Es gibt kein Kind, doch sie brüllt wie am Spieß, sie verflucht uns weil wir Lili verstecken. Wir sind schrecklich. Oma weint und wird immer dünner.

Das Essen wird immer schlimmer, die Waage zeigt keine 40 kg mehr, und sie nimmt einfach nicht zu. Sie ruhiger geworden und schwächer, schafft es nur noch in die Küche und zurück. Sie liegt viel im Bett. Sie hat oft Besuch im Zimmer, das Sterbezimmer.
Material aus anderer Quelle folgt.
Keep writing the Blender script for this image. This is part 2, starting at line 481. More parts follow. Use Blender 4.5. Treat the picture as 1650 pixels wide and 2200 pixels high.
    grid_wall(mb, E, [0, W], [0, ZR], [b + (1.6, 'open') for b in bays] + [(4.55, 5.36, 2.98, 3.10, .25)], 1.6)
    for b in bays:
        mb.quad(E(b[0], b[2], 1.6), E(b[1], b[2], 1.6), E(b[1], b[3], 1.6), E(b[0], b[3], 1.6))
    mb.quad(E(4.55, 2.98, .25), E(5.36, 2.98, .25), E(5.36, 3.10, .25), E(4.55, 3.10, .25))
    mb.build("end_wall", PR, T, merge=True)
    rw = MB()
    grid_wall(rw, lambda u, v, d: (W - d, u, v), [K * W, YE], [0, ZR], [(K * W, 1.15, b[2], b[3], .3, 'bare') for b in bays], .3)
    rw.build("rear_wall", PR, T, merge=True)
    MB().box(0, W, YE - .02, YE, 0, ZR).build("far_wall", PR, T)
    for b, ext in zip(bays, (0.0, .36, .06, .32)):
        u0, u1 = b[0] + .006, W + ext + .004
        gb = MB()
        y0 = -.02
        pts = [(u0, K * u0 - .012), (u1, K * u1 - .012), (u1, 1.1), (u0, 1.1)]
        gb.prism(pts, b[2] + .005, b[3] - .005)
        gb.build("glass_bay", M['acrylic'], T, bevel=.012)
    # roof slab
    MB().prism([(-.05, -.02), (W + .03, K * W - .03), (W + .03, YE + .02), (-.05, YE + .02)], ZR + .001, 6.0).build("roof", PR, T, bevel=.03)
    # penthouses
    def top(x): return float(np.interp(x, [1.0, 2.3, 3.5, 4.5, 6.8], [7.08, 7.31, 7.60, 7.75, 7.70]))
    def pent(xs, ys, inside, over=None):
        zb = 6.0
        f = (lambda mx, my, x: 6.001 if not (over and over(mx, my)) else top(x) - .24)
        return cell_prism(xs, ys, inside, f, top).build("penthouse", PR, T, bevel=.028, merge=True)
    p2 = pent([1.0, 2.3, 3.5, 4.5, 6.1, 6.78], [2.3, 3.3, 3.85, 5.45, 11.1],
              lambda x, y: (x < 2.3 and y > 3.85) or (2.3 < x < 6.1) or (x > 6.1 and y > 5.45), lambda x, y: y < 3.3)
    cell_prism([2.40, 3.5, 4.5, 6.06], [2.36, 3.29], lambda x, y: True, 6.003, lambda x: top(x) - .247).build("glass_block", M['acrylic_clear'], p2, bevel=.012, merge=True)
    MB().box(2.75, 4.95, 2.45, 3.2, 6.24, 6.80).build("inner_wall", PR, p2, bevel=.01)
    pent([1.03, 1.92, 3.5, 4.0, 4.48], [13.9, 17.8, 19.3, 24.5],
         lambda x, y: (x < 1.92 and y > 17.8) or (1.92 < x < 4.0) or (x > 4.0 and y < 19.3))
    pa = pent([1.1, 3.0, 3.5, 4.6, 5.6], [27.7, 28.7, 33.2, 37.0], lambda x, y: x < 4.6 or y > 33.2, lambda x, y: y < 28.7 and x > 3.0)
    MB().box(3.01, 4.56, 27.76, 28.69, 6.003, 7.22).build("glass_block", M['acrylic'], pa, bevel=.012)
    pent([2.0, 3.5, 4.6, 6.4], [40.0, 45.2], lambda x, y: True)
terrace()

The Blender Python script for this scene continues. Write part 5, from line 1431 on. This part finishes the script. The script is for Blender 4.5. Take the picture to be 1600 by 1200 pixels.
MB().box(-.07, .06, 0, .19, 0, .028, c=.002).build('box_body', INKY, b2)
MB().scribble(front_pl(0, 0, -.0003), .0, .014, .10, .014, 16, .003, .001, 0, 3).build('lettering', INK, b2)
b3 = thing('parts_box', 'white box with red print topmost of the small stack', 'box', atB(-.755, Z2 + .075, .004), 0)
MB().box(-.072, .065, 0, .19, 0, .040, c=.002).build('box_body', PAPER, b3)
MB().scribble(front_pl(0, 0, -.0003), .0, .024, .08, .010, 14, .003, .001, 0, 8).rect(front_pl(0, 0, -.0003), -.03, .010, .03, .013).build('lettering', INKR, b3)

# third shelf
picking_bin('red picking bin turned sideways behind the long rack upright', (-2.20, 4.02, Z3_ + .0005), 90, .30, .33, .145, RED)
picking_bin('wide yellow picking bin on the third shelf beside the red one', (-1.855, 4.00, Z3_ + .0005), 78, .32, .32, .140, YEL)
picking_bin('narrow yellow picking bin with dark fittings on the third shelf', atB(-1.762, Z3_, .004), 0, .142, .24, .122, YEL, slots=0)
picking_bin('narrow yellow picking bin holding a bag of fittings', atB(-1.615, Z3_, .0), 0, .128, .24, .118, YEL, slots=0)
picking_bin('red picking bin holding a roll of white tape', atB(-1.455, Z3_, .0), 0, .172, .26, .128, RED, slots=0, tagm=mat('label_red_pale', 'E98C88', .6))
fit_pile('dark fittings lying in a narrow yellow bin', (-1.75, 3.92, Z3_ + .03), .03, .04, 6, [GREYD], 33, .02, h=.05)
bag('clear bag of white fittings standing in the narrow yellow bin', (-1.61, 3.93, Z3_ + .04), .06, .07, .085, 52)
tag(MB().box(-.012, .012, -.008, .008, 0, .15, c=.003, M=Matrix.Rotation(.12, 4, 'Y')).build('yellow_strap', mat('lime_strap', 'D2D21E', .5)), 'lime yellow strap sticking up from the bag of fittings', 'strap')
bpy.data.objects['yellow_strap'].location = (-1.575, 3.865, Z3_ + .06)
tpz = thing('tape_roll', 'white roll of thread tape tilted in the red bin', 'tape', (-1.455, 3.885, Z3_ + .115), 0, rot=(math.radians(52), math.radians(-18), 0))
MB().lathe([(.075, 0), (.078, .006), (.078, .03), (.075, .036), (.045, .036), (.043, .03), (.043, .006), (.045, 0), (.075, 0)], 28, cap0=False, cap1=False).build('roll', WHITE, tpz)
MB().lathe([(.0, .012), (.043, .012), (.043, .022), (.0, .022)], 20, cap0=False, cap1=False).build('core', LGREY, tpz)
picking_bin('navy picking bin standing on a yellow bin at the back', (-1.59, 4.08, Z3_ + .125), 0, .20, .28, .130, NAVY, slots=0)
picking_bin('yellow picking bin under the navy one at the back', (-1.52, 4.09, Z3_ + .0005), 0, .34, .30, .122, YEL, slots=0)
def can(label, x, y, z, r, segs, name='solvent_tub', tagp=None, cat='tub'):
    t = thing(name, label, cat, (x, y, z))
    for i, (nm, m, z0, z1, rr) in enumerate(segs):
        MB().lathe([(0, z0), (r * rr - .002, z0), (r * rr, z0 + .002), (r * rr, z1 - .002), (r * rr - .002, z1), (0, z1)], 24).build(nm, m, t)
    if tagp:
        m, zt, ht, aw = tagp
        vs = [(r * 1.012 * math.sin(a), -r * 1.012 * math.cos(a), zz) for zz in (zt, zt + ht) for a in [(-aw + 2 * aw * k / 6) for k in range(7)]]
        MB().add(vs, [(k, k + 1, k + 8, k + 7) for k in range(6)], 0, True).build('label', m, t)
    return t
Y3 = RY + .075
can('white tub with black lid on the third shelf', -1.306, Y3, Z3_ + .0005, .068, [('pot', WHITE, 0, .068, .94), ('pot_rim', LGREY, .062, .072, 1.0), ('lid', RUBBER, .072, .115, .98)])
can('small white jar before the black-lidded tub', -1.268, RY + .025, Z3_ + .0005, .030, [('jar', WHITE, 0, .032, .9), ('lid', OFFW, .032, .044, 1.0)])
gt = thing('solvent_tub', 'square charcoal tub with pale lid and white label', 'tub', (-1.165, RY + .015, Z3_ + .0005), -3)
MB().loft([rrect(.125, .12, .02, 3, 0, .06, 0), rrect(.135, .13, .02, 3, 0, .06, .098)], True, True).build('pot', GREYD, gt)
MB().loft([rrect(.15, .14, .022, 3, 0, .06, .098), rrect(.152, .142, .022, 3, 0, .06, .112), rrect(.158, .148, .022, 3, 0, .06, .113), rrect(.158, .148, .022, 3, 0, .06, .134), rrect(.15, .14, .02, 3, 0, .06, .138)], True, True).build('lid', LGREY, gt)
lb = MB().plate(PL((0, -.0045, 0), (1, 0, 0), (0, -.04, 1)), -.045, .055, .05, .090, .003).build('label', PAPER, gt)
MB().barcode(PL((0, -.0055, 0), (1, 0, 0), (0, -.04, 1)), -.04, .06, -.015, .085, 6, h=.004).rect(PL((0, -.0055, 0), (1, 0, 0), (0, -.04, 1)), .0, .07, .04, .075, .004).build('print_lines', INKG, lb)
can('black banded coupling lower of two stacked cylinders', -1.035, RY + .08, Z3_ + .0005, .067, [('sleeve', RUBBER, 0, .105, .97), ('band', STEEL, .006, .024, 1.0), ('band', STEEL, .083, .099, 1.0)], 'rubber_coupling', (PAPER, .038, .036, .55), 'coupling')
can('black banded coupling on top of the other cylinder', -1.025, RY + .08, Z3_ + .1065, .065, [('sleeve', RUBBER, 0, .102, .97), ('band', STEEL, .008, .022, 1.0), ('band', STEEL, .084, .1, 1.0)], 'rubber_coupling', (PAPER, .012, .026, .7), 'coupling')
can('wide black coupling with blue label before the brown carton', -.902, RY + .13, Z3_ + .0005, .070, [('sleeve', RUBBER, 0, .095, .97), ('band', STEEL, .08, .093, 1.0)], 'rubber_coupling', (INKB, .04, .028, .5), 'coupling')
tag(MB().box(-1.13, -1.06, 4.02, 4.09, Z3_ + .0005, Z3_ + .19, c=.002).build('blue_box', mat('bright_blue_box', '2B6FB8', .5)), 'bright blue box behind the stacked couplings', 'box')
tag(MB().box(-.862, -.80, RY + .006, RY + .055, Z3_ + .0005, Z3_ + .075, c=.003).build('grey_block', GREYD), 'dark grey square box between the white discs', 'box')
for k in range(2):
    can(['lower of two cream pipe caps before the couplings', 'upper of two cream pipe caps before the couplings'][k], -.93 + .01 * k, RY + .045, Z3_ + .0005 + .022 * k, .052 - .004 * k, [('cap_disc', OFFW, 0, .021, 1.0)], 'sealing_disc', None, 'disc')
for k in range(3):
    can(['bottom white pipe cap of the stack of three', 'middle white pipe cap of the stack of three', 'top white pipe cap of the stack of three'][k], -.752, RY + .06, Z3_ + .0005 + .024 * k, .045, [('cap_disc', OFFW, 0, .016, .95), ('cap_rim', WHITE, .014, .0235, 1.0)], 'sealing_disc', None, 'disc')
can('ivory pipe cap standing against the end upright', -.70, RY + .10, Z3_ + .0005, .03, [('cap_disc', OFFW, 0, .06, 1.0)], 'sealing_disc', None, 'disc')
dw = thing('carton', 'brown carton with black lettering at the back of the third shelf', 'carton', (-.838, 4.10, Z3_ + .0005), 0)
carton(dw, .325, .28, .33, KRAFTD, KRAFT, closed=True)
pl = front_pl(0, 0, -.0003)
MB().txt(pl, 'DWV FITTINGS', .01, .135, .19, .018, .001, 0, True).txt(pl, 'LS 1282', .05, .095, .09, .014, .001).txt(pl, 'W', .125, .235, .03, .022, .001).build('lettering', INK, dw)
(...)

Der Pfarrer kommt. Sie ist hocherfreut, plötzlich spricht sie wieder klar und vor allem wird er erkannt.
Mich kennt sie schon lange nicht mehr, schade. Warum erkennt sie den Pfarrer aber mich nicht? Wer gibt ihr denn Essen? Wer redet mit ihr? Wer tröstet sie, wenn sie weint? Kommt dann der Pfarrer? Nein, das mache ich!
Beim Pfarrer schleimen, bei mir weinen.
Sie dankt ihm für seine Gebete und ist wieder ruhig.
Die Zeit des Geschreis ist nun vorbei, das Warten beginnt.
Wir begleiten sie, Fremde in ihren Augen, Fremde in einer fremden Stadt. Auch Lili wurde von ihr vergessen.

 

Es wird ziemlich schnell klar, dass hier sehr persönliche Erinnerungen wieder gegeben werden. Das ist immer ein gefährlicher Ansatz, weil man riskiert, dass Leser evtl. schwer Zugang zu den geschilderten Ereignissen finden, es sei denn, man hat irgendwie ähnliche Erfahrungen gemacht. Grundsätzlich ist er schon nachvollziehbar, der Verfall der Oma. Aber irgendwie nimmst du mich als Leser nicht wirklich mit, gibst mir kaum die Chance, emotionale Bezüge aufzubauen und hältst stellenweise selbst (vielleicht sogar bewusst) eine spürbare Distanz zu dem traurigen Geschehen, das du schilderst. Es sind nur einige Fragmente, die du zusammenfügst. Der Verfall wird deutlich, die Oma selbst aber irgendwie nicht. Was ist denn das für eine Person, die da den Kontakt zur Wirklichkeit verliert? Was war denn mal ihre Wirklichkeit? Ihr Leben? Irgendwas fehlt mir bei dieser Geschichte, und ich weiß nicht genau, was das ist. Vielleicht drücke ich es mal so aus. Du schilderst. Aber du erzählst nicht.